- **Record extracts**
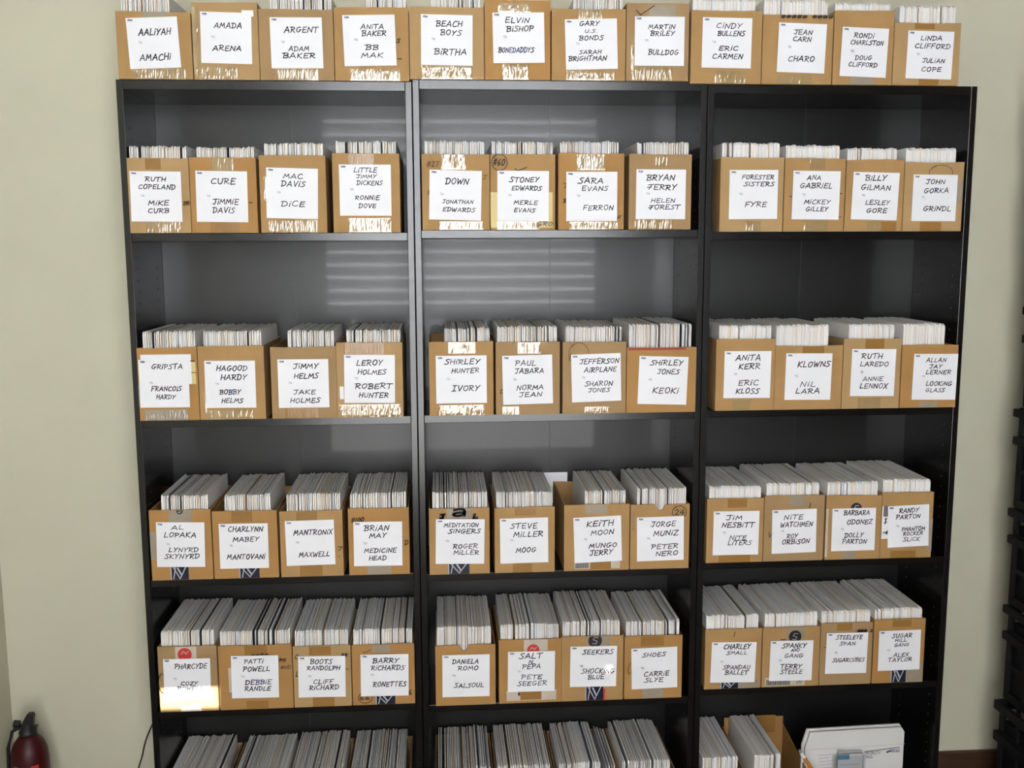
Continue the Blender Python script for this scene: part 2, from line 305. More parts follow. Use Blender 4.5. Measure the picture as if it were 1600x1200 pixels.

==

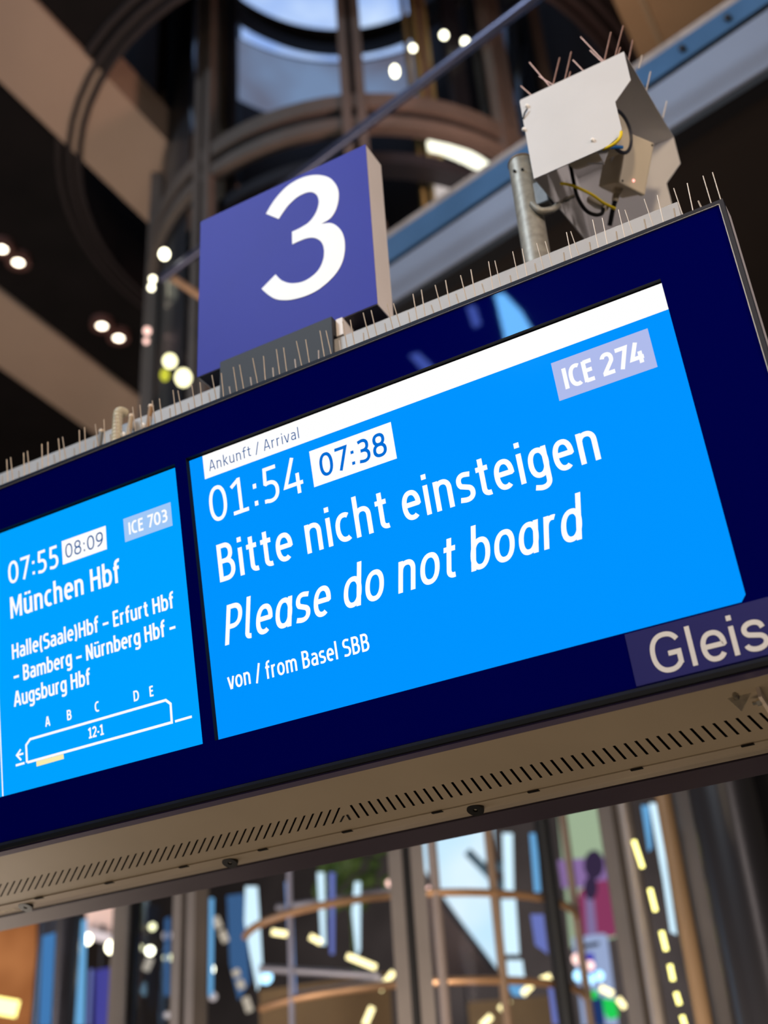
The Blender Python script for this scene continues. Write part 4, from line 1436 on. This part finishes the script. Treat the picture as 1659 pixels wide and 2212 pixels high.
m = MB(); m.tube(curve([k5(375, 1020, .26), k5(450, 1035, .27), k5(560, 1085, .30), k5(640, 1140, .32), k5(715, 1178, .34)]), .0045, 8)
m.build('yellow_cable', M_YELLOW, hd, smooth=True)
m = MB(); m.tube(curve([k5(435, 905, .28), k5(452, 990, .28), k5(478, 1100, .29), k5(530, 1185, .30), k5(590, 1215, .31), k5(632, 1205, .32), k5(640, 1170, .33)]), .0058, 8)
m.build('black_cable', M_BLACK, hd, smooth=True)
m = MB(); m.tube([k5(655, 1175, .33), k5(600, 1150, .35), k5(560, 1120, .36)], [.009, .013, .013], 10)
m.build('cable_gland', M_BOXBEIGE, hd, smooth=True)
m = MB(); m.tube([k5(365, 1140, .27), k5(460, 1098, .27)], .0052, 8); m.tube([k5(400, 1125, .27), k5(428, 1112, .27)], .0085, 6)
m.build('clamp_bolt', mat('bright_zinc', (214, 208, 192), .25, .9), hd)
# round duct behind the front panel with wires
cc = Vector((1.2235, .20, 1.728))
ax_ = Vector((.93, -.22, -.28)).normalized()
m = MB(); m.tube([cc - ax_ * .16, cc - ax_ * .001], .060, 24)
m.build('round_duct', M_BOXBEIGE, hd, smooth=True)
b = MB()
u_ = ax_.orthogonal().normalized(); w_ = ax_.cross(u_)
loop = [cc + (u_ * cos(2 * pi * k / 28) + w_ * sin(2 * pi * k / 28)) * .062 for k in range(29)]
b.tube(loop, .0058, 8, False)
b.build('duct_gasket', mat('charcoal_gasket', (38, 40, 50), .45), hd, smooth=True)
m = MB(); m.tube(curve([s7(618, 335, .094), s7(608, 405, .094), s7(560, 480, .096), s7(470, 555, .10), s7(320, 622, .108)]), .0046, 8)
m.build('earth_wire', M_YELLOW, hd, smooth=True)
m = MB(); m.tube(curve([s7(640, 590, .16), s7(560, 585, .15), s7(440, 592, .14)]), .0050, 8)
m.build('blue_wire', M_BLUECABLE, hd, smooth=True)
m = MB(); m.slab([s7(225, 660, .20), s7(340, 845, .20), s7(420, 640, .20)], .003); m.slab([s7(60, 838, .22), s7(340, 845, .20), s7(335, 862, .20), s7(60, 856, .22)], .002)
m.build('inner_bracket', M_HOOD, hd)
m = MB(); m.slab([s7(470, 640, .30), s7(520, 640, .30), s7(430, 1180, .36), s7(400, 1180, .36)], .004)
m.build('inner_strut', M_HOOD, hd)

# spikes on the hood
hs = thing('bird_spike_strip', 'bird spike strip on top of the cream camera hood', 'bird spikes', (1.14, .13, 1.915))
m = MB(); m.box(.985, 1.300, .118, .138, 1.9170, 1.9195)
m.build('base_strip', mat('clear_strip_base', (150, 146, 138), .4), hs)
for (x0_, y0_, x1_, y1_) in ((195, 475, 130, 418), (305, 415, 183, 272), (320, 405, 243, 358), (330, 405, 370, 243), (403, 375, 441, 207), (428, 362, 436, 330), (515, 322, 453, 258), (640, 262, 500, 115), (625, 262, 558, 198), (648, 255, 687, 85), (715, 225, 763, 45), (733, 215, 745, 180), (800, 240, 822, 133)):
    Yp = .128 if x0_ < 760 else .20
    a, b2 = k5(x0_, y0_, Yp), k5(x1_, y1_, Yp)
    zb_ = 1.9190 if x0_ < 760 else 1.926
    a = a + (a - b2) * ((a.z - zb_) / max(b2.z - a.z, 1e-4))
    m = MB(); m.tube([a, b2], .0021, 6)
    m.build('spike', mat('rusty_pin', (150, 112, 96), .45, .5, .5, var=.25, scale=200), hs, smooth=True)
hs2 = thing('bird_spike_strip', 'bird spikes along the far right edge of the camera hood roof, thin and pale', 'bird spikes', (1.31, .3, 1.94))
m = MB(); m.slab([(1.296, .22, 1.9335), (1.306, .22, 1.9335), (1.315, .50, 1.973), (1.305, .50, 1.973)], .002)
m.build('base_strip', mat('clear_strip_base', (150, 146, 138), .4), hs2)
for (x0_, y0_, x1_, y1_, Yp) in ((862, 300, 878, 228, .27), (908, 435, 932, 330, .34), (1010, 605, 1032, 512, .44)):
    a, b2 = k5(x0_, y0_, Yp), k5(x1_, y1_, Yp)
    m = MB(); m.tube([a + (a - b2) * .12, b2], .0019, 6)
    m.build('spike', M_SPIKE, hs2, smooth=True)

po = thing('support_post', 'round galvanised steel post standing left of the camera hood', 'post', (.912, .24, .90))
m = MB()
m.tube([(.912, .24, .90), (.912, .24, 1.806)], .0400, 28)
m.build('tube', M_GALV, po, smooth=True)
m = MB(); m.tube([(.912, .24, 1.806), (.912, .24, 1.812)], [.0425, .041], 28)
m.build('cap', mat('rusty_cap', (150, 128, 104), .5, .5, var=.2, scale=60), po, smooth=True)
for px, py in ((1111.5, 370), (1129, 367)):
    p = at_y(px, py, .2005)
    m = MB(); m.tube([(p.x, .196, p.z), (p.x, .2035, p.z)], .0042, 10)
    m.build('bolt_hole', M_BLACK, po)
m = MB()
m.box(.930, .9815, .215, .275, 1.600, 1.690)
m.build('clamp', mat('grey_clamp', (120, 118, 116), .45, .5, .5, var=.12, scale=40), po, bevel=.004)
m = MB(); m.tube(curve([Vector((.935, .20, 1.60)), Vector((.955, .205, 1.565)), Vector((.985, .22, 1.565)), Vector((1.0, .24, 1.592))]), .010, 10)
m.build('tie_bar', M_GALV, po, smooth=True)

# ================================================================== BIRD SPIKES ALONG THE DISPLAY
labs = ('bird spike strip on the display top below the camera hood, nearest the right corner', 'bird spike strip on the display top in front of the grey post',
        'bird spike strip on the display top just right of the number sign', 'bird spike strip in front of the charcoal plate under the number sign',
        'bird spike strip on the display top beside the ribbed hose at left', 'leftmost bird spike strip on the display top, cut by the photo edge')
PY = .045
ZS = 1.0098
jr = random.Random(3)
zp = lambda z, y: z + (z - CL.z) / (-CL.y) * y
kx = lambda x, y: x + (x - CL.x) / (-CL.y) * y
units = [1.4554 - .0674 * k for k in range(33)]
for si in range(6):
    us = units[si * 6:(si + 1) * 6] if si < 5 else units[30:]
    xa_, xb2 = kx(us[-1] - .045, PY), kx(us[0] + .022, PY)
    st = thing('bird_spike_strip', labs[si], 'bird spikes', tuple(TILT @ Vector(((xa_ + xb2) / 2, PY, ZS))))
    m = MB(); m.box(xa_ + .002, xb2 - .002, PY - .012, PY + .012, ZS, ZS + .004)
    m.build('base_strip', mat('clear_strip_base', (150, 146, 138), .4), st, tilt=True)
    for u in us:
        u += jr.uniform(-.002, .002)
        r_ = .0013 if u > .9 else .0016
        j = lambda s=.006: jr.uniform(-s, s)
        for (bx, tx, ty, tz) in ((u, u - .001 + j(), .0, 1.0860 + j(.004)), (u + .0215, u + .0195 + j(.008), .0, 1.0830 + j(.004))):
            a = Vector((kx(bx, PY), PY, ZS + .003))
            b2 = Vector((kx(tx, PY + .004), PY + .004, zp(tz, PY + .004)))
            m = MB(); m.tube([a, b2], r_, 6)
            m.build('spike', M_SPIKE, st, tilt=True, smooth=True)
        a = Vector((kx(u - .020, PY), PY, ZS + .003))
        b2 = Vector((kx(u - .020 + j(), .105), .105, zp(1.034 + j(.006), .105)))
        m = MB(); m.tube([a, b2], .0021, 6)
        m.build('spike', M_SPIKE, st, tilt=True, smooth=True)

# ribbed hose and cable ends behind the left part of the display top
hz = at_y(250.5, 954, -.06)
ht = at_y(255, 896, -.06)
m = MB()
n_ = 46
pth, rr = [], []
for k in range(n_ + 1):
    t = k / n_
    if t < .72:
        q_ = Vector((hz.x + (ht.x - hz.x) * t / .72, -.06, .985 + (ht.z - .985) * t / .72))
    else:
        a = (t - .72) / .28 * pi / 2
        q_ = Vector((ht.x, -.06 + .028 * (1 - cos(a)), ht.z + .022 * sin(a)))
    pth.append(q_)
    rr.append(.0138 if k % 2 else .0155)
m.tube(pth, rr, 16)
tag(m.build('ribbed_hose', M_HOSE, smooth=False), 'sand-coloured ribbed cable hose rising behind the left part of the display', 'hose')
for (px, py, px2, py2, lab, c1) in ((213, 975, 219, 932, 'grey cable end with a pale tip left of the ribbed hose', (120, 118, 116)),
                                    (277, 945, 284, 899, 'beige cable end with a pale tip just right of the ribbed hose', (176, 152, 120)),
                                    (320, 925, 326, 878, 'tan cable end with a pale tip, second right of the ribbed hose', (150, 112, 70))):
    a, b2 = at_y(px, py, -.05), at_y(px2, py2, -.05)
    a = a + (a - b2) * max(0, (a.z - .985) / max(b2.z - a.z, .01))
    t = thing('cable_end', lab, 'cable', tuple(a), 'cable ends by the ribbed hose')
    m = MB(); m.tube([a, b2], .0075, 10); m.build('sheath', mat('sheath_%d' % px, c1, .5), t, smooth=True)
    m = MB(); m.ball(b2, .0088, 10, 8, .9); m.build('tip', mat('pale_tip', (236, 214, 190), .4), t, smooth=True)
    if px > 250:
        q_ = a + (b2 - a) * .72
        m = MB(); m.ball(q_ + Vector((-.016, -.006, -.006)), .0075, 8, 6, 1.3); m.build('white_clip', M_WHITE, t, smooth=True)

- **Task instructions**
Using the listing above, list every line in which the string "part" occurs.

- **Full response**
Continue the Blender Python script for this scene: part 2, from line 305. More parts follow. Use Blender 4.5. Measure the picture as if it were 1600x1200 pixels.
The Blender Python script for this scene continues. Write part 4, from line 1436 on. This part finishes the script. Treat the picture as 1659 pixels wide and 2212 pixels high.
# ribbed hose and cable ends behind the left part of the display top
tag(m.build('ribbed_hose', M_HOSE, smooth=False), 'sand-coloured ribbed cable hose rising behind the left part of the display', 'hose')